Hubert Aiwanger redete sich dann damit heraus, dass sein Bruder Helmut Aiwanger (der dies öffentlich kund tat) das Flugblatt verfasst habe. Daraufhin ließ Söder dem Hubsi einen Fragebogen mit 25 Fragen zukommen. „Nicht erinnerlich“, „entzieht sich meiner Kenntnis“, „im Detail nicht in Erinnerung“, „kann ich nicht beantworten“, lauteten Aiwangers Antworten. Die Vorwürfe gegen Aiwanger seien „schwer“, sagte Söder, das Flugblatt „besonders eklig“ und das Krisenmanagement seines Vizes „nicht sehr glücklich“. Aber den Beweis, dass dieser das Flugblatt verfasst habe, „gibt es bis heute nicht“.

„Eine Entlassung aus dem Amt wäre aus meiner Sicht nicht verhältnismäßig.“ Aiwanger habe sich ja entschuldigt und Reue gezeigt, wohl auch für das, was frühere Mitschüler berichtet haben, etwa, dass er den Hitlergruß gezeigt habe.

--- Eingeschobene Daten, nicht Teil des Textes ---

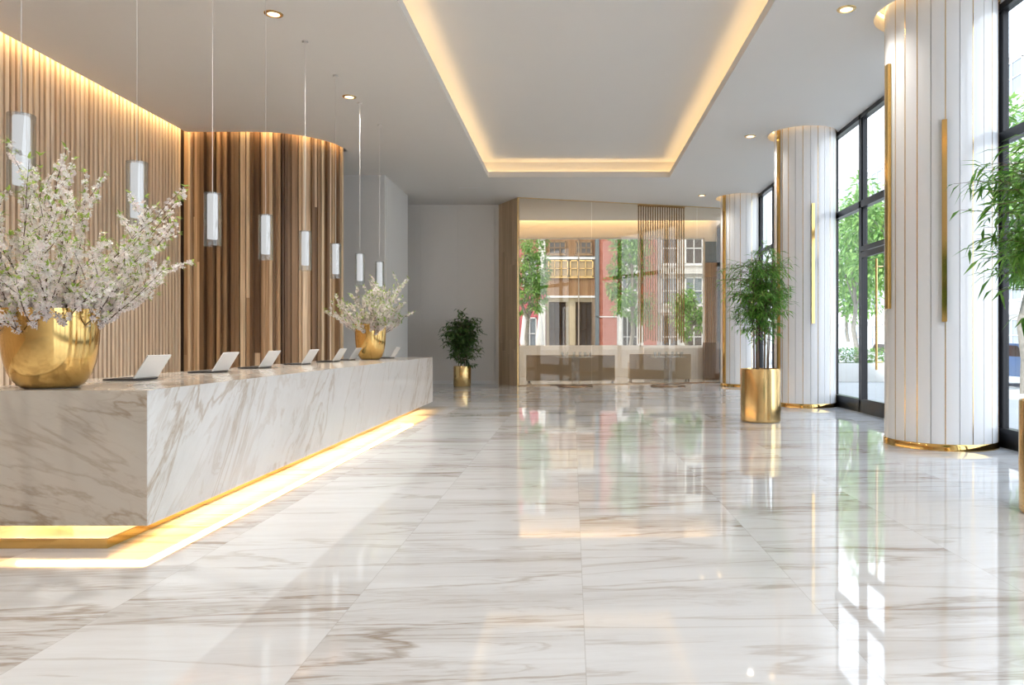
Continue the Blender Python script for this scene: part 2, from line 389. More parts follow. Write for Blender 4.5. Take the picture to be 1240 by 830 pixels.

Pustekuchen! Hubert Aiwanger machte das Gegenteil von „Reue zeigen“. Er benutzte die Affaire, um aus ihr auch noch politisches Kapital zu schlagen. Die Freien Wähler sollten geschwächt und er selbst „ertränkt“ werden, behauptete er im Bierzelt. Die Berichterstattung über ihn sei ein „schmutziges Machwerk“. „Wir werden durch diese Kampagne gestärkt werden, wir haben ein sauberes Gewissen, meine Damen und Herren!“ 

Ja, es kann stimmen, dass Hubert Aiwanger  den Blödsatz des „sauberen Gewissens“ sagte, weil er geistig nicht mehr vermag. Und genau deshalb sollte er nicht überhöht werden, indem man ihn mit Donald Trump vergleicht.